A comprehensive experimental investigation into vibration-assisted micro-milling of monocrystalline silicon

Abstract

This study presents an experimental investigation of vibration-assisted machining (VAM) techniques for monocrystalline silicon. The author introduces a novel high-frequency two-dimensional vibration-assisted machining system which is used to conduct slot milling experiments using ultrasonic high-frequency. For comparison, a low-frequency non-resonant vibration-assisted machining system is also used in the experiments. The effects of machining parameters, including feedrate, cutting speeds, and vibration parameters, including vibration modes and amplitudes, on the machining performance are thoroughly investigated. The surface roughness, edge chipping generation, and tool wear under various machining conditions are characterised using scanning electron microscopy (SEM).

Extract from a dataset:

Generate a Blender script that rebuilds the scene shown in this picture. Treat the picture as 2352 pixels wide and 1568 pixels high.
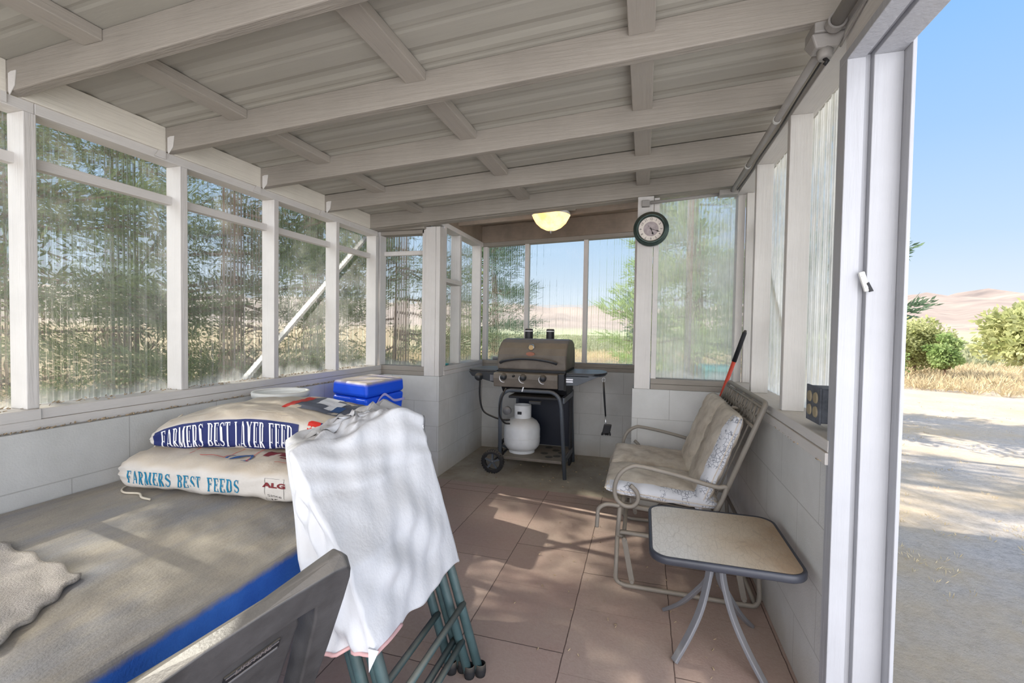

The results show that, under specific machining and vibration parameters, a nanometric surface roughness (Ra) can be achieved. The ultrasonic vibration-assisted micro-milling (UVAMM) system is found to offer better surface quality, improved edge quality, and reduced tool wear. This study demonstrates that vibration-assisted micro-milling is a valuable technique for producing silicon components at scales ranging from a few microns with a nanometric surface finish with an improvement of 144 % compared to Conventional Machining (CM). The proposed 2D UVAMM system in this paper also provides valuable insight into the direction for utilizing 2D vibration-assisted machining systems to achieve superior machining results.